Inoltre, se prendiamo gli ultimi 2,5 milioni di anni, la CO₂ ha oscillato tra i 290 ppm e i 190 ppm, mentre oggi siamo a 420 ppm e il livello continua a salire.
Spesso si legge in articoli e report che abbiamo tempo fino al 2030 o al massimo fino al 2040 per invertire la tendenza in atto, poi inizierà il declino che porterà la Terra e l’umanità alla fine. In realtà, gli scienziati sono d’accordo sull’obiettivo di contenere l’aumento medio delle temperature al massimo di 1,5 gradi centigradi rispetto all’era preindustriale, anche se sembra difficile poterlo raggiungere entro il 2030.
È più probabile che arriveremo a 2 gradi in più, con molti impatti negativi sull’aria e sugli ecosistemi, sia terrestri sia marini, ma non sarà la fine del pianeta. È sicuro però che maggiore sarà l’aumento della temperatura e più meccanismi irreversibili avremo attivato con i nostri comportamenti poco sostenibili.
Sarebbe bello se fosse vero, ma anche le piante hanno un limite alla CO₂ che possono assorbire. Anche oggi le piante riescono ad assorbire solo il 25% dell’anidride carbonica creata dalle abitudini umane, mentre il resto finisce ogni anno nell’atmosfera. Nemmeno gli animali potranno adattarsi rapidamente a un mutato scenario climatico: come ci dimostra la storia, ogni grande cambiamento climatico ha portato a estinzioni di massa.
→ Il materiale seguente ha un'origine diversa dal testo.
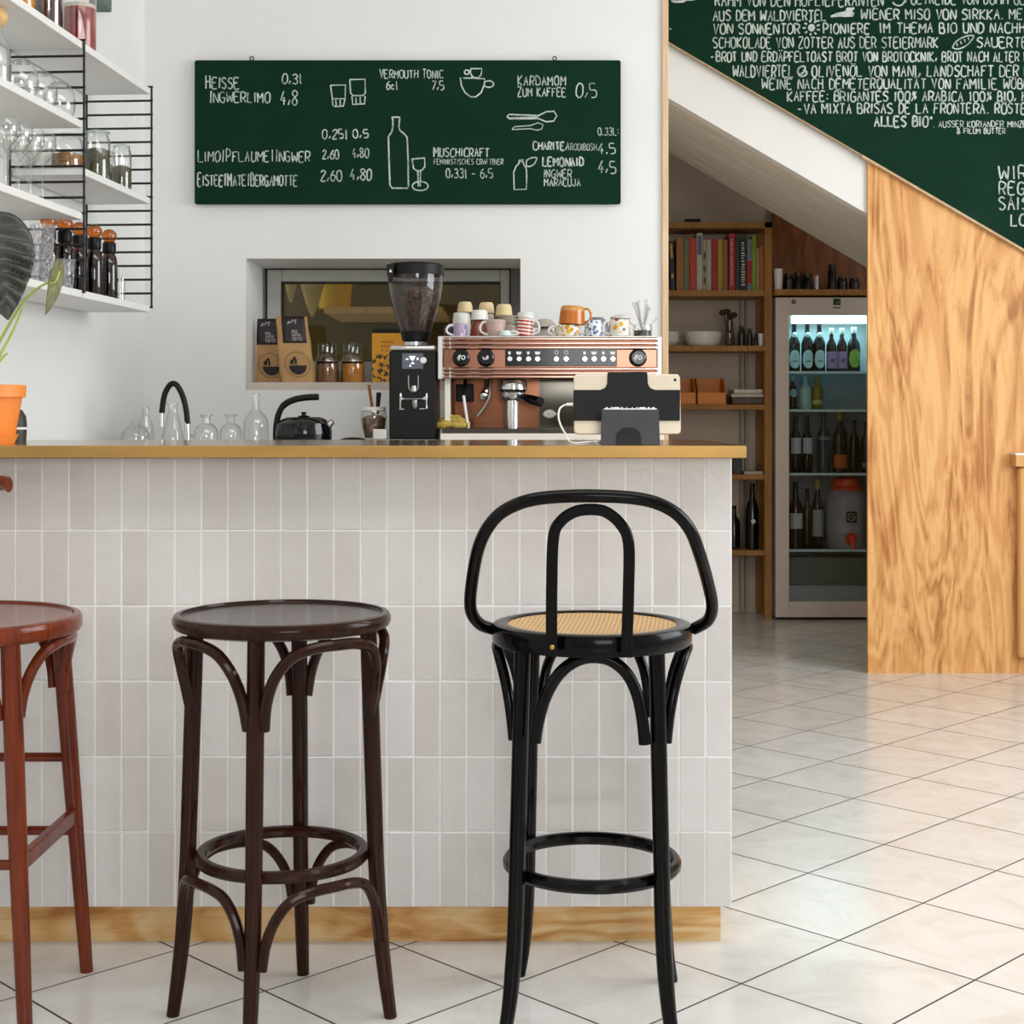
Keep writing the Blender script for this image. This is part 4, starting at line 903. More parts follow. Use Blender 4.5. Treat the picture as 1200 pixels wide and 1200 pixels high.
# ---------------------------------------------------------------- coffee grinder
YG = 5.20
gr_ = thing('coffee_grinder', 'black electric coffee grinder with a hopper of beans left of the machine', 'coffee grinder', (ax(486, YG), YG+.12, ZB))
MB().pbox(456, 411, 511.8, 515, YG, .24).build('body', M_blkpl, gr_, world=True, smooth=False, bevel=.006)
gy = YG+.12
MB().pbox(457, 404.5, 511, 411.5, YG+.004, .23).build('collar', M_chrome, gr_, world=True, smooth=True, bevel=.008, seg=3)
cx = ax(487, gy); zz = lambda y: az(y, gy); k_ = gy/F
MB().lathe([(0, zz(405)), (.041, zz(405)), (.041, zz(401)), (.036, zz(399)), (0, zz(399))], (cx, gy, 0), 32).build('neck_ring', M_chrome, gr_, world=True)
MB().lathe([(15.5*k_, zz(399.5)), (16*k_, zz(398)), (18*k_, zz(389)), (16.5*k_, zz(388.5)), (0, zz(388.5))], (cx, gy, 0), 32).build('hopper_base', M_blkpl, gr_, world=True)
MB().lathe([(18*k_, zz(389)), (21*k_, zz(380)), (26*k_, zz(364)), (30*k_, zz(348)), (32*k_, zz(334)), (32.5*k_, zz(323))], (cx, gy, 0), 36).build('hopper', glass('smoky plastic', (.80, .78, .76), .45, base=.05), gr_, world=True)
t = NT('roasted coffee beans'); v = t.obj(); vo = t.n('TexVoronoi', {'Vector': v, 'Scale': 115})
t.pr(col=t.ramp(vo.outputs['Distance'], [(.1, L((112, 80, 62))), (.5, L((50, 33, 25))), (.85, L((12, 8, 7)))]), rough=.4, normal=t.bump(vo.outputs['Distance'], -1.0, .01)); M_bean = t.m
mb = MB(); mb.lathe([(0, zz(388.3)), (17*k_, zz(388.2)), (20*k_, zz(380)), (25*k_, zz(364)), (28.6*k_, zz(350)), (29.5*k_, zz(343)), (28*k_, zz(338)), (14*k_, zz(335)), (0, zz(333))], (cx, gy, 0), 36)
bo = mb.build('coffee_beans', M_bean, gr_, world=True); bo['kind'] = 'stuff'
mb = MB(); mb.lathe([(0, zz(309.5)), (30*k_, zz(309.5)), (33.5*k_, zz(311.5)), (33.5*k_, zz(323)), (31*k_, zz(323.5)), (0, zz(321))], (cx, gy, 0), 36); lid = mb.build('hopper_lid', M_blk, gr_, world=True)
mb = MB(); mb.prism([(ax(453, gy-.08), az(310, gy-.08)), (ax(462, gy-.08), az(309.5, gy-.08)), (ax(461, gy-.08), az(322, gy-.08)), (ax(457.5, gy-.08), az(331, gy-.08)), (ax(455.5, gy-.08), az(331, gy-.08))], gy-.085, gy-.05); lt = mb.build('lid_tab', M_blk, lid, world=True, smooth=False, bevel=.002)
MB().prism([(ax(456, gy-.085), az(319, gy-.085)), (ax(459.5, gy-.085), az(319, gy-.085)), (ax(457.7, gy-.085), az(315, gy-.085))], gy-.0857, gy-.085).build('tab_mark', M_ink, lt, world=True, smooth=False)
ds = MB().pbox(471, 414, 496, 432.3, YG-.0025, .004).build('display', pm('grey display', (92, 96, 106), .2), gr_, world=True, smooth=False, bevel=.001)
mb = MB()
for pl_ in ([(479.5, 417.2), (487, 417.2), (485.5, 421), (483.5, 423), (481, 421)], [(475.8, 420), (478.6, 420), (478.6, 421.8), (475.8, 421.8)], [(488, 419.2), (490.5, 419.2), (490.5, 422), (488.6, 422)], [(481.5, 426.5), (482.5, 424.5), (484.5, 424.5), (486, 426.5)], [(479.8, 428), (481.3, 427), (482, 429.5), (480, 429.8)]):
    mb.prism([(ax(x, YG), az(y, YG)) for x, y in pl_], YG-.0031, YG-.0025)
mb.build('display_icon', emit('lit display icon', (.85, .9, 1), 1.6), ds, world=True, smooth=False)
MB().lathe([(0, .004), (.0095, .004), (.0115, .0)], at(496, 422.3, YG-.0025), 20, FWD).build('round_button', M_ink, gr_, world=True)
c = at(484.8, 449, YG)
mb = MB(); P = [(478.8, 440), (478.8, 452), (480.5, 457), (484.5, 459), (488.5, 457), (490, 452), (490, 440)]
mb.tube(cr([at(x, y, YG-.004) for x, y in P], 4), .0022, 6); mb.build('chute_rim', M_steel, gr_, world=True)
MB().lathe([(0, 0), (.011, 0), (.009, .018), (0, .018)], at(484.6, 458.2, YG-.013), 16).build('chute', M_steel, gr_, world=True)
mb = MB()
for x in (469.2, 499.8): mb.tube([at(x, 461, YG-.006), at(x, 478.5, YG-.006)], .0028, 8)
mb.tube([at(467.5, 479.5, YG-.006), at(474, 479.5, YG-.006)], .003, 6); mb.tube([at(491.5, 479, YG-.006), at(498, 479, YG-.006)], .003, 6)
mb.prism([(ax(469.5, YG), az(464, YG)), (ax(474.5, YG), az(467.7, YG)), (ax(469.5, YG), az(469, YG))], YG-.01, YG); mb.prism([(ax(499.5, YG), az(463.5, YG)), (ax(494, YG), az(467.5, YG)), (ax(499.5, YG), az(469, YG))], YG-.01, YG)
mb.tube([at(470, 467.6, YG-.006), at(499, 467.2, YG-.006)], .0018, 6)
mb.build('portafilter_fork', M_chrome, gr_, world=True)
mb = MB(); mb.tube([at(486, 469, YG-.006), at(486, 476, YG-.006), at(486, 478.8, YG-.006)], [.0095, .0095, .005], 12); mb.build('fork_switch', M_steel, gr_, world=True)
MB().pbox(431, 515, 511.5, HY+(H-ZB)*F/(YG-.03), YG-.03, .3).build('base_tray', M_steel, gr_, world=True, smooth=False, bevel=.002)
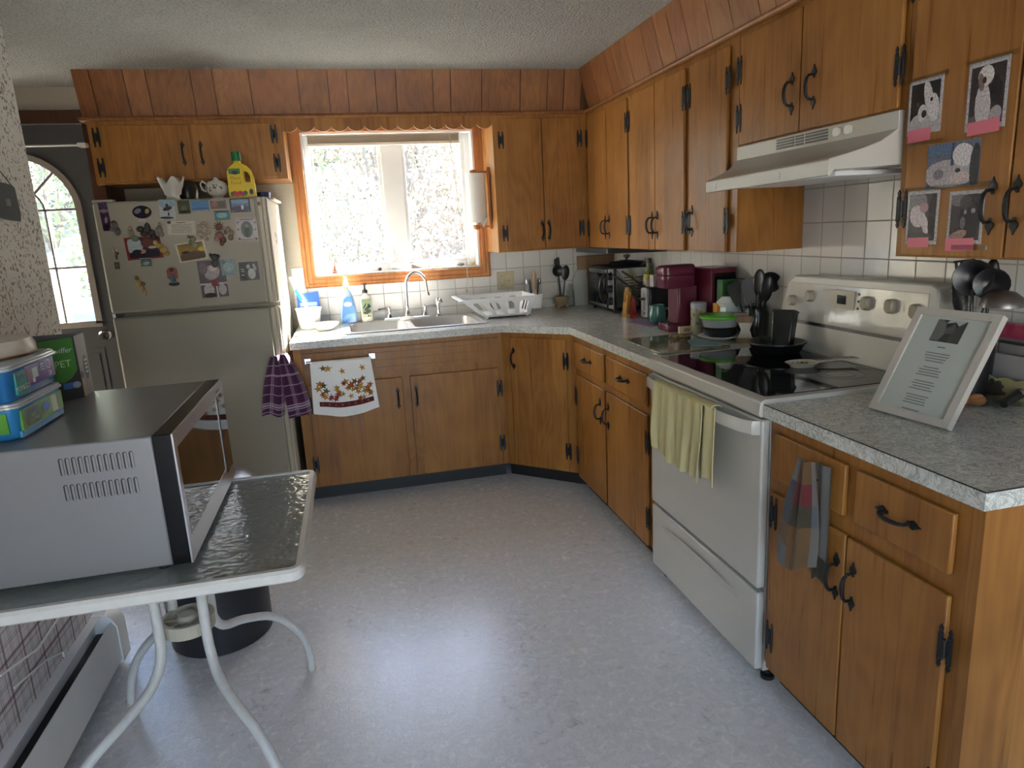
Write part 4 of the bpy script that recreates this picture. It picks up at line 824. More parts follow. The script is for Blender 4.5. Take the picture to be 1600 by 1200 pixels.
# ---- on top of the fridge
rt_ = ft
m = MB(); n = 28; L = []
for z, q in ((0, .032), (.006, .036), (.02, .028), (.04, .036), (.07, .050), (.10, .060)):
    L.append([((q*(1+.10*(z/.1)*math.cos(5*t)))*math.cos(t)*1.0, q*(1+.10*(z/.1)*math.cos(5*t))*math.sin(t)*.75, z+(.018*(math.cos(5*t)) if z == .10 else 0)) for t in [2*PI*k/n for k in range(n)]])
L += [[(p[0]*.9, p[1]*.9, p[2]) for p in L[-1]], [(p[0]*.6, p[1]*.6, .03) for p in L[-1]]]
m.loft(L, Fr((-.822, 3.86, rt_+.001))); solo('vase', 'white ruffled tulip-shaped vase on top of the fridge', 'vase', m, plain('glazed_white', (.62, .59, .54), .2), sharp=60)
r = thing('sugar_bowl', 'white china pot with a faded floral print on top of the fridge', 'pot', (-.615, 3.88, rt_)); T = Fr((-.615, 3.88, rt_+.001)); m_china = plain('china', (.60, .58, .53), .12)
ob('pot', MB().lathe([(.028, 0), (.030, .008), (.024, .014), (.045, .03), (.055, .055), (.050, .078), (.036, .090), (.030, .088), (.012, .100), (.010, .108), (.001, .112)], T, 28), m_china, r, sharp=50)
ob('handle', MB().tube([(-.046, 0, .078), (-.066, 0, .092), (-.076, 0, .078), (-.070, 0, .052), (-.052, 0, .040)], .005, T), m_china, r)
m = MB(); q = random.Random(3)
for k in range(14):
    a = -PI/2+q.uniform(-.9, .9); z = q.uniform(.036, .070); R_ = .0548*(1-((z-.057)/.05)**2*.25); T2_ = Fr(T(R_*math.cos(a), R_*math.sin(a), z), (-math.sin(a), math.cos(a), 0), (0, 0, 1), (math.cos(a), math.sin(a), 0)); m.prism(ell(0, 0, .006, .0035, 7, q.uniform(0, 3)), 0, .0012, T2_, lin(q.choice(((110, 90, 84), (130, 100, 96), (96, 104, 84)))))
ob('floral_print', m, m_vc, r)
r = thing('plant_food_bottle', 'yellow plant food jug with green cap on top of the fridge', 'bottle', (-.490, 3.86, rt_)); T = Fr((-.490, 3.86, rt_+.001)); YE_ = lin((226, 196, 38))
pl = [(-.058, 0), (.062, 0), (.065, .01), (.062, .10), (.055, .135), (.040, .155), (.016, .168), (-.020, .172), (-.024, .160), (-.048, .150), (-.060, .13), (-.062, .02)]
hole = [(.020, .082), (.042, .078), (.046, .10), (.040, .122), (.026, .128), (.018, .11)]
Tj = Fr(T(0, 0, 0), (1, 0, 0), (0, 0, 1), (0, -1, 0)); m = MB()
m.prism([(-.058, 0), (.062, 0), (.065, .01), (.064, .074), (.018, .078), (.014, .17), (-.020, .172), (-.048, .150), (-.060, .13), (-.062, .02)], -.030, .030, Tj, YE_)
m.prism([(.014, .17), (.016, .128), (.028, .132), (.042, .122), (.048, .10), (.046, .072), (.064, .072), (.062, .10), (.055, .135), (.040, .155)], -.020, .020, Tj, YE_)
m.lathe([(.019, .165), (.019, .185)], Fr(T(-.010, 0, 0)), 18, YE_); ob('jug', m, m_vcg, r, .004)
ob('cap', MB().lathe([(.023, .183), (.023, .206), (.0215, .228), (.001, .229)], Fr(T(-.010, 0, 0)), 20), plain('green_cap', lin((20, 112, 66)), .35), r)
m = MB(); Tl = Tj.at(0, 0, .0305); GR = lin((34, 110, 50)); RD = lin((170, 40, 70))
m.prism(rrect(-.052, .118, .004, .145, .006), 0, .0006, Tl, GR); m.prism(ell(-.022, .125, .016, .010), .0006, .001, Tl, lin((20, 40, 30)))
for k, (x, c) in enumerate(((-.046, GR), (-.034, RD), (-.022, lin((200, 40, 60))), (-.008, RD), (.006, lin((180, 40, 110))), (.018, GR))): m.prism(ell(x, .022+.003*(k % 2), .009, .012), .0, .0006+.0001*k, Tl, c)
m.prism(ell(.046, .03, .010, .014), 0, .0006, Tl, lin((30, 50, 90)))
text_mb('Plant', Tl.at(-.022, .098), .026, .0006, col=lin((150, 110, 20)), mb=m); text_mb('Food', Tl.at(-.022, .075), .024, .0006, col=lin((150, 90, 20)), mb=m)
ob('label', m, m_vc, r)
m = MB().lathe([(.045, 0), (.05, .035), (.055, .037), (.046, .037), (.04, .004)], Fr((-.42, 4.05, rt_+.001)), 24); solo('dish', 'small dark blue dish behind the yellow bottle on the fridge', 'dish', m, plain('blue_glaze', lin((36, 56, 110)), .2))
m = MB().lathe([(.05, 0), (.062, .06), (.05, .10), (.03, .115), (.001, .12)], Fr((-.80, 4.1, rt_+.001)), 20); solo('canister', 'black rounded pot behind the white vase on the fridge', 'pot', m, m_black)

# ---- towels
def leafpts(cx, cy, q, a):
    out = []
    for k in range(10):
        t = a+2*PI*k/10; rr_ = q*(1 if k % 2 == 0 else .42)*(1 if k % 4 == 0 else .85); out.append((cx+rr_*math.cos(t), cy+rr_*math.sin(t)))
    return out
def tf1(s, t):   # leaf towel over the little bar: front sheet, t=0 at the top fold
    x = -.250+.315*s - .01*t*(1-s) + .022*t*s; z = .803-.012*s*0-.275*t-.03*math.sin(PI*s)*t**2
    if t < .04: return (x, 3.700+.014*(1-t/.04), .806-.012*(t/.04)**2)
    return (x, 3.702+.006*math.sin(s*9)*t-.004*math.sin(s*17+1)*t, z)
def tf1b(s, t): x = -.245+.308*s; return (x, 3.725+.002*math.sin(s*8), .806-.20*t)
r = thing('dish_towel', 'white towel printed with autumn leaves hanging under the sink', 'towel', (-.09, 3.71, .52))
m = MB().sheet(tf1, 40, 36, .0025).sheet(tf1b, 16, 12, .0025); q = random.Random(8)
cols = [(196, 134, 34), (150, 40, 34), (170, 96, 34), (104, 90, 40), (186, 150, 60), (160, 54, 40)]
def patch(pl, c, d):
    vs = []
    for s, t in pl:
        s = min(max(s, .02), .98); t = min(max(t, .05), .985); p = V(tf1(s, t)); vs.append(p+V((0, -.0016-d, 0)))
    m.add(vs, [list(range(len(vs)))], c)
for k in range(44):
    s = q.uniform(.08, .94); t = q.uniform(.08, .72) if k < 14 else q.uniform(.38, .73); g = q.uniform(.75, 1.1); c = lin(q.choice(cols)); c = tuple(v*g for v in c)
    qn = q.uniform(.055, .085); patch([(s+(p[0]-s)*.95, t+(p[1]-t)*1.05) for p in leafpts(s, t, qn, q.uniform(0, 6))], c, .0002+.00004*k)
for k in range(24): a, b = .10+.84*k/24, .10+.84*(k+1)/24; patch([(a, .755), (b, .755), (b, .845), (a, .845)], lin((92, 26, 32)), .0002)
for k in range(8): patch(leafpts(.15+.1*k, .80, .028, k), lin((180, 110, 60) if k % 2 else (170, 70, 60)), .0008)
ob('cloth', m, m_cloth, r)
r = thing('towel_bar', 'short chrome towel bar on the false drawer front, under the leaf towel', 'towel bar', (-.09, 3.73, .80))
for x in (-.262, .074): ob('bracket', MB().box(x-.018, 3.742, .79, x+.018, 3.7545, .822).box(x-.014, 3.708, .797, x-.006, 3.744, .812), m_chrome, r, .002)
ob('bar', MB().tube([(-.27, 3.712, .799), (.07, 3.712, .799)], .004), m_chrome, r)

def plaidcol(base, lines):
    def f(s, t):
        c = list(base)
        for ax, per, off, wd, lc, am in lines:
            v = (s if ax == 0 else t)/per+off
            if (v % 1) < wd: c = [c[i]*(1-am)+lc[i]*am for i in range(3)]
        return tuple(c)
    return f
PU = lin((74, 26, 70)); PW = lin((198, 180, 196))
r = thing('plaid_towel', 'purple and white plaid towel hanging from the fridge handle', 'towel', (-.40, 3.68, .54))
def pl1(s, t): w_ = .028+.062*math.sin(min(1, t*1.25)*PI/2)**.7; return (-.415-.045*t-.0+(s-.5)*w_*1.25, 3.675-.012*math.sin(s*PI)-.006*math.sin(s*11), .865-.315*t+.01*math.sin(s*6)*t)
def pl2(s, t): w_ = .028+.088*math.sin(min(1, t*1.2)*PI/2)**.7; return (-.372+.020*t+.028*math.sin(t*1.6)+(s-.5)*w_, 3.668-.016*math.sin(s*PI)-.007*math.sin(s*10+1), .872-.325*t-.02*(1-s)*t)
fcol = plaidcol(PU, ((0, .5, .1, .07, PW, .75), (0, .5, .22, .05, PW, .7), (0, .5, .34, .05, PW, .6), (1, .16, 0, .10, PW, .55), (1, 1.0, .2, .02, PW, .7), (1, 1.0, .165, .02, PW, .7), (1, 1.0, .13, .02, PW, .7)))
ob('cloth', MB().sheet(pl1, 44, 64, .003, fcol), m_cloth, r); ob('cloth', MB().sheet(pl2, 48, 64, .003, fcol), m_cloth, r)
YL = (196, 186, 140)
def yf(s, t):   # dish cloth over the oven handle
    fold = .010*math.sin(s*38+2*t)+.007*math.sin(s*21+1)+.003*math.sin(s*71)
    y = 2.268-.355*s+.012*math.sin(t*3+s*5)*t; z = .866-.245*t*(1-.0*s)-.012*math.sin(s*5)*t-(.035*s if t > 0 else 0)*t
    return (1.038+.006-fold*min(1, .25+t)*.8, y, z)
def yf2(s, t): fold = .005*math.sin(s*9+t*2); return (1.051+fold, 1.945-.095*s, .868-.265*t+.02*math.sin(s*3)*t)
r = thing('dish_cloth', 'pale yellow dish cloth draped over the oven door handle', 'cloth', (1.05, 2.06, .60))
m_yel = plain('yellow_cloth', lin(YL), .9, 0, .3, 500, .06)
ob('cloth', MB().sheet(yf, 90, 24, .003), m_yel, r, sharp=80); ob('cloth', MB().sheet(yf2, 20, 20, .003), m_yel, r, sharp=80)
ob('fold_over', MB().sheet(lambda s, t: (1.040+.038*(.5-.5*math.cos(PI*t)), 2.268-.415*s, .865+.009*math.sin(PI*t)), 40, 8, .003), m_yel, r, sharp=80)
tw = [lin(c) for c in ((104, 100, 96), (54, 56, 68), (96, 70, 40), (100, 32, 38), (60, 56, 36), (112, 82, 46), (90, 94, 100))]
def tcol(s, t):
    i = 0 if s < .30 else 1 if s < .88 else 2; j = int(min(t, .999)*5); return tw[[[0, 1, 1, 2, 6], [2, 3, 4, 5, 5], [0, 0, 6, 0, 0]][i][j]]
r = thing('kitchen_towel', 'checked brown, red and grey towel hanging from the end cabinet drawer handle', 'towel', (1.06, 1.46, .50))
def tt(s, t): w_ = .042+.095*math.sin(min(1, t*1.15)*PI/2); cr = .006*math.sin(s*PI*3.2+.5)+.002*math.sin(s*19+t*4); return (1.078-cr-.012*math.sin(PI*s), 1.440-(s-.5)*w_*1.1+.03*t, .828-.30*t-.025*math.sin(s*4.5)*t)
def tt2(s, t): return (1.102+.003*math.sin(s*8), 1.408-(s-.5)*.05-.0*t, .822-.325*t+.02*math.sin(s*3)*t)
ob('cloth', MB().sheet(tt, 45, 45, .004, tcol), m_cloth, r, sharp=80); ob('cloth', MB().sheet(tt2, 20, 30, .004, lambda s, t: tw[0] if t < .8 else tw[4]), m_cloth, r, sharp=80)
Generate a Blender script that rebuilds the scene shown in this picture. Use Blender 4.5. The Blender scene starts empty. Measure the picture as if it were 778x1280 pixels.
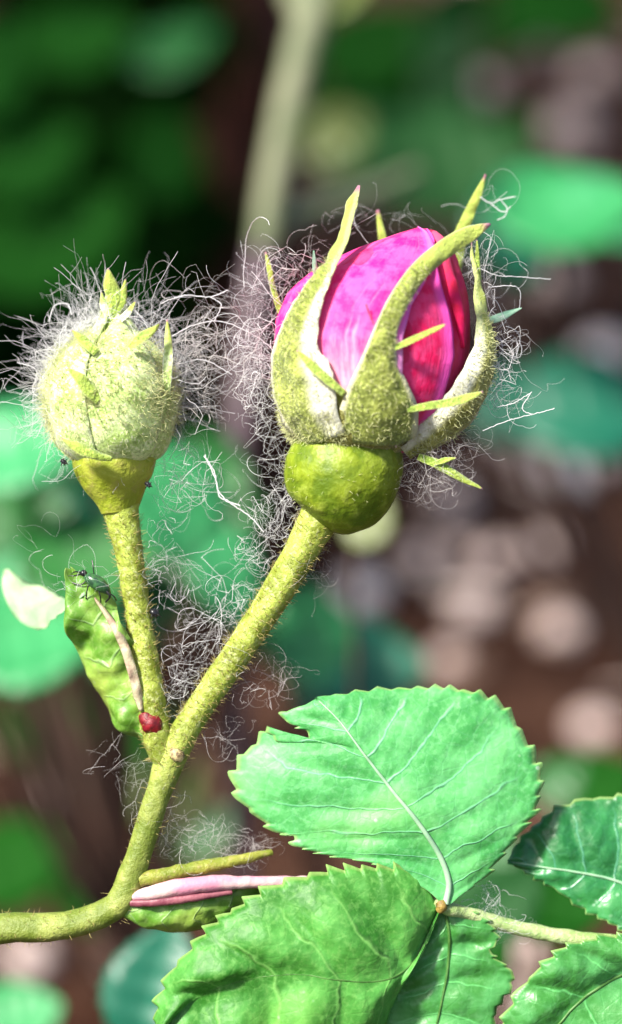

Chi vuole screditare la ricerca scientifica se la prende con i modelli di previsione climatica sul lungo periodo. In realtà, già i primi modelli fisico-matematici degli Anni ’70 e ’80 erano affidabili: una recente ricerca ha analizzato 17 proiezioni di modelli divulgati tra il 1970 e il 2007 e gli studiosi hanno scoperto che 14 modelli su 17, oltre l’80%, hanno anticipato correttamente le temperature e l’impennata delle emissioni di gas serra. E con l’avanzamento tecnologico, oggi abbiamo sistemi di previsione molto più precisi e accurati.